Anneliğin bir kitabı olsa diyoruz hepimiz çoğu zaman.
Oysa hepimiz kendi annelik kitabımızı yazıyoruz farkında olmadan.
Her anneden bir şeyler öğreniyoruz.
Kimi işe yarıyor, kimisi de yaramıyor çoğu zaman.
Ben anne olmayı çocuklarımdan öğrendim.
İzledim, dinledim, fırsat verdim çocuklarıma.
Hatalar da yaptık zaman zaman,
Ama her hatadan bir şeyler öğrendik durmadan.
İlk çocuğum rehberim oldu benim.
Ben odan şikayet ederken, asıl şikayetçi olunan benmişim.
Belki hiç dile getiremedi bunları,
Ben onun gözünden kendimi izleyince farkettim.
İyi ki de fark ettim, iyi ki onun gözünden kendimi seyrettim.
O gün bugündür hep bu yöntemi uyguladım.
Ve ona nasıl yaklaşmam gerektiğini yine ondan öğrendim.
Elimden kayıp gitmesine müsaade etmedim.
Şimdilerde ise anne ve oğul olarak sohbetler ediyoruz durmadan.
Geçmişteki güzel anılarımızı paylaşıyoruz kardeşleriyle.
Ve bu beni inanılmaz mutlu ediyor.
Paylaşacak anılarımız var oğlumla diye.
Bazen akademik başarıyı ötelemek durumunda kalabiliyor insan.

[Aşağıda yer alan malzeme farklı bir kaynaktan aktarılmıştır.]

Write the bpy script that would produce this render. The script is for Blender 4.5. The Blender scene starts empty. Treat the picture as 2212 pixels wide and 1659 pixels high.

Başarının da sırası gelince olacağını biliyor olmak önemli olan.
Asıl başarı aile olabilmek, paylaşabilmek ve en önemlisi de,
Anılar biriktirebilmekmiş.
Bugünlerin tekrarı yok. Sarılın, öpün, koklayın bunun sınırı yok.
Zaman akıp gitmeden, keşkeler heybenize yenilerini eklemeden,
Doyasıya yaşayın anneliğinizi,
Onun da yaşamasına fırsat verin sevginizi.
Yani size tavsiyem şudur ki;
Dışarıdan bakın kendinize, dışarıdan bakın çocuğunuzla ilişkinize…
Dürüst olun ve sorun durmadan;
“İlişkimizi nasıl daha iyi hale getirebilirim?” diye.